Now that you’ve narrowed it down, it’s time to choose the type of sink you want. Here are some common types and what they’re best suited for.

• Vanity

Top-mount (aka self-rimming) sinks sit in the vanity, their rims or lips on the vanity top. Undermounts also sit in the vanity but are flush with the vanity top. The choice between the two is mostly aesthetic, but there are a few key differences.
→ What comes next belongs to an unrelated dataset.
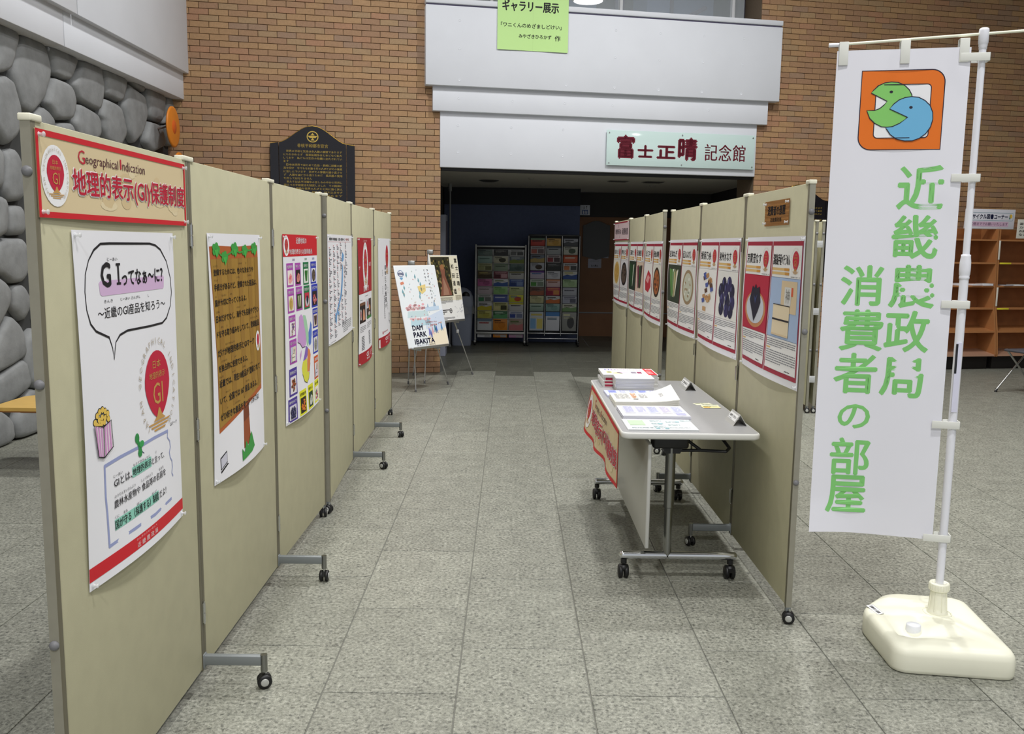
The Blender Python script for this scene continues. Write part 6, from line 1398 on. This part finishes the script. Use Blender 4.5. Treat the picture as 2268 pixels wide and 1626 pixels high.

Undermounts take up more space inside the vanity itself because they need to be braced from below. So if you’re short on storage, a top-mount might be a better choice. Top-mounts require more careful cleaning, though, because that lip can trap dirt and debris.

• Wall-mounted

These are mounted to the wall and don’t need a pedestal or vanity below. They’re perfect for very small bathrooms where space is at a premium.

• Pedestal

Here, the sink is attached to the wall like a wall mount, but there’s a pedestal below. They work well in small bathrooms and lend an Art Deco feel. The downside? With both wall mounts and pedestals, there’s no storage below.

• Vessel

These sit on top of the vanity, and they run from simple ceramic bowls to detailed copper rectangles to delicate glass works of art. A downside of vessel sinks is that they are commonly made of fragile material.

Material Matters

Now that you know what type of sink you want, decide on the material.

• Ceramic

Ceramic sinks are easy to clean and great for bathrooms that get a lot of use and for households with kids.

• Glass

Mostly used in vessel sinks, glass is beautiful, colorful and offers a myriad of design choices. Trouble is, it’s delicate. Also, a word to the wise: If you’re buying your vessel from a glass artist and not a sink manufacturer, make sure it’s tempered glass or it will crack much more easily.

• Metal

Copper, stainless steel and brass are commonly used in sinks. Make sure to check the manufacturer’s guidelines on which cleaners are safe to use — not all are appropriate for metal.

• Stone

Usually used in vessel sinks, stone is durable and beautiful, but watch out — many stone sinks need sealing before the first use to prevent them from becoming stained by water spots.

Finishing Touches

Faucets are works of art these days. From graceful arched spouts to wall-mounted chutes, a faucet is the finishing touch to your sink. Choose one that matches the opening in your sink — it’s either single-hole, three-hole or widespread (a spout and two handles). Some vessels don’t have holes for faucets. Those need a wall-mounted faucet with a longer spout to extend into the bowl.

When it comes to finishes, brushed bronze and nickel are trending. You can choose to match the finish to the other hardware in your bathroom or have the faucet stand on its own. Other options include low-flow faucets that conserve water and motion-activated faucets for hands-free washing.